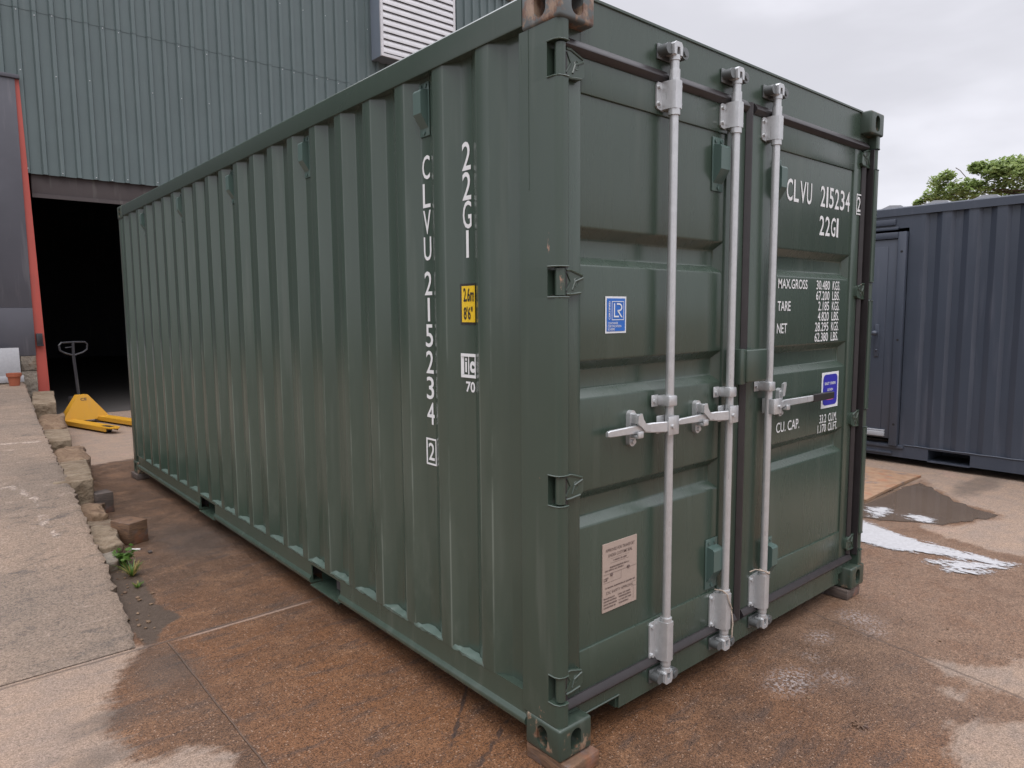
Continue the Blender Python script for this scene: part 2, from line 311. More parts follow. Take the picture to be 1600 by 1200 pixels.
class MB:
    """collects shapes in world coordinates and links them as one mesh object"""
    def __init__(s, M=None): s.bm = bmesh.new(); s.M = M; s.mi = 0
    def _post(s, verts, faces):
        if s.M is not None:
            bmesh.ops.transform(s.bm, matrix=s.M, verts=list(verts))
        for f in faces: f.material_index = s.mi
    def box(s, x0, x1, y0, y1, z0, z1, bev=0.0, seg=2, M=None):
        r = bmesh.ops.create_cube(s.bm, size=1.0); vs = r['verts']
        T = Matrix.Translation(((x0+x1)/2, (y0+y1)/2, (z0+z1)/2)) @ Matrix.Diagonal((x1-x0, y1-y0, z1-z0, 1))
        if M is not None: T = M @ T
        bmesh.ops.transform(s.bm, matrix=T, verts=vs)
        es = list({e for v in vs for e in v.link_edges}); fs = list({f for v in vs for f in v.link_faces})
        if bev > 0:
            rr = bmesh.ops.bevel(s.bm, geom=es, offset=bev, segments=seg, profile=0.5, affect='EDGES')
            fs = list({f for v in rr['verts'] for f in v.link_faces} | {f for f in fs if f.is_valid}); vs = list({v for f in fs for v in f.verts})
        s._post(vs, fs); return s
    def poly(s, pts, flip=False):
        vs = [s.bm.verts.new(p) for p in pts]; f = s.bm.faces.new(vs[::-1] if flip else vs); s._post(vs, [f]); return s
    def prism(s, pts, axis, a0, a1, cap=True):
        """closed outline pts in the plane across axis, drawn out from a0 to a1"""
        def P(p, a): return {'x': (a, p[0], p[1]), 'y': (p[0], a, p[1]), 'z': (p[0], p[1], a)}[axis]
        A = [s.bm.verts.new(P(p, a0)) for p in pts]; B = [s.bm.verts.new(P(p, a1)) for p in pts]
        fs = []; n = len(pts)
        for i in range(n): fs.append(s.bm.faces.new((A[i], A[(i+1) % n], B[(i+1) % n], B[i])))
        if cap: fs.append(s.bm.faces.new(A[::-1])); fs.append(s.bm.faces.new(B))
        bmesh.ops.recalc_face_normals(s.bm, faces=fs)
        s._post(A+B, fs); return s
    def cyl(s, p0, p1, r, n=16, r1=None, cap=True):
        p0, p1 = Vector(p0), Vector(p1); d = p1-p0
        q = Matrix.Translation((p0+p1)/2) @ d.to_track_quat('Z', 'Y').to_matrix().to_4x4()
        rr = bmesh.ops.create_cone(s.bm, cap_ends=cap, segments=n, radius1=r, radius2=r if r1 is None else r1, depth=d.length, matrix=q)
        vs = rr['verts']; s._post(vs, {f for v in vs for f in v.link_faces}); return s
    def tube(s, pts, r, n=8, cap=True):
        pts = [Vector(p) for p in pts]; rings = []; prev = None
        for i, p in enumerate(pts):
            t = (pts[min(i+1, len(pts)-1)] - pts[max(i-1, 0)]).normalized()
            if prev is None: a = t.orthogonal().normalized()
            else: a = (prev - t*prev.dot(t)).normalized()
            prev = a; c = t.cross(a); ri = r[i] if isinstance(r, (list, tuple)) else r
            rings.append([s.bm.verts.new(p + (a*math.cos(k*2*math.pi/n) + c*math.sin(k*2*math.pi/n))*ri) for k in range(n)])
        fs = []
        for A, B in zip(rings, rings[1:]):
            for k in range(n): fs.append(s.bm.faces.new((A[k], A[(k+1) % n], B[(k+1) % n], B[k])))
        if cap: fs.append(s.bm.faces.new(rings[0][::-1])); fs.append(s.bm.faces.new(rings[-1]))
        s._post([v for q in rings for v in q], fs); return s
    def ball(s, c, r, sc=(1, 1, 1), sub=2):
        M = Matrix.Translation(c) @ Matrix.Diagonal((*sc, 1))
        rr = bmesh.ops.create_icosphere(s.bm, subdivisions=sub, radius=r, matrix=M); vs = rr['verts']
        s._post(vs, {f for v in vs for f in v.link_faces}); return s
    def strip(s, A, B):
        """quads between two rows of points"""
        a = [s.bm.verts.new(p) for p in A]; q = [s.bm.verts.new(p) for p in B]
        fs = [s.bm.faces.new((a[i], a[i+1], q[i+1], q[i])) for i in range(len(a)-1)]
        s._post(a+q, fs); return s
    def build(s, name, mat, parent=None, smooth=32, label=None):
        me = bpy.data.meshes.new(name)
        off = wloc(parent) if parent is not None else Vector((0, 0, 0))
        if off.length: bmesh.ops.translate(s.bm, vec=-off, verts=s.bm.verts[:])
        s.bm.to_mesh(me); s.bm.free()
        for mm in (mat if isinstance(mat, (list, tuple)) else [mat]): me.materials.append(MAT[mm])
        if smooth:
            me.polygons.foreach_set('use_smooth', [True]*len(me.polygons)); me.set_sharp_from_angle(angle=R(smooth))
        o = bpy.data.objects.new(name, me); link(o, parent)
        if label: o['label'] = label
        return o
    def thing(s, name, mat, loc, label, cat, group=None, kind=None, smooth=32):
        """one-mesh thing with its origin at its base"""
        me_off = Vector(loc); bmesh.ops.translate(s.bm, vec=-me_off, verts=s.bm.verts[:])
        o = s.build(name, mat, None, smooth); o.location = me_off
        return tag(o, label, cat, group, kind)

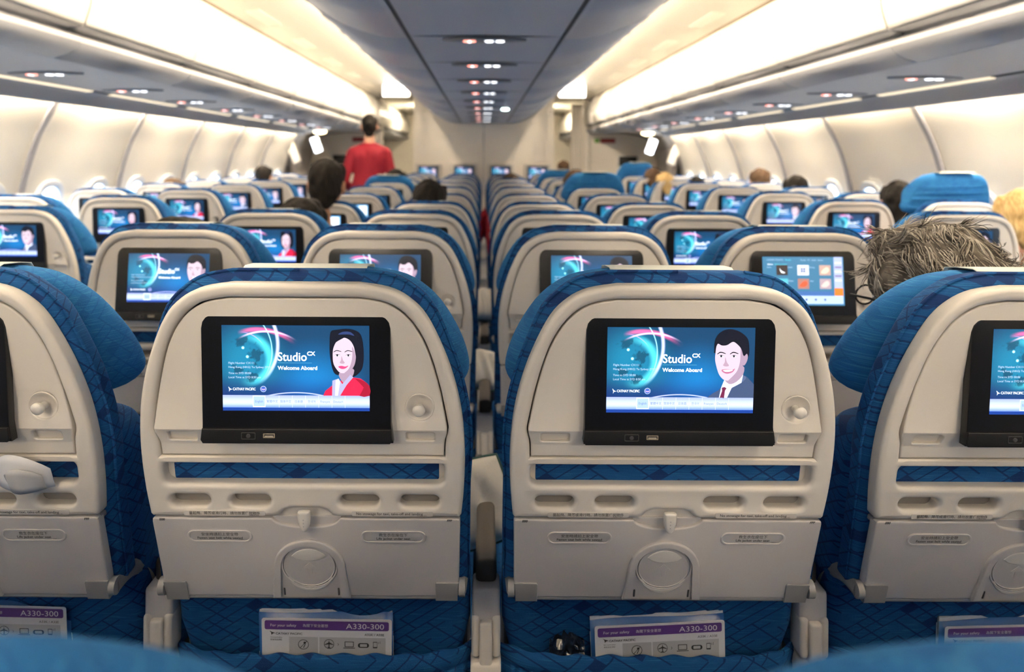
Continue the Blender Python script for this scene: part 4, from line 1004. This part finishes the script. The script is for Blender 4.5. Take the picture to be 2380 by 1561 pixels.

- [Exercise]:
Search the entries for "Python" and copy out each line that has it.

- [Correct response]:
Continue the Blender Python script for this scene: part 2, from line 311. More parts follow. Take the picture to be 1600 by 1200 pixels.
Continue the Blender Python script for this scene: part 4, from line 1004. This part finishes the script. The script is for Blender 4.5. Take the picture to be 2380 by 1561 pixels.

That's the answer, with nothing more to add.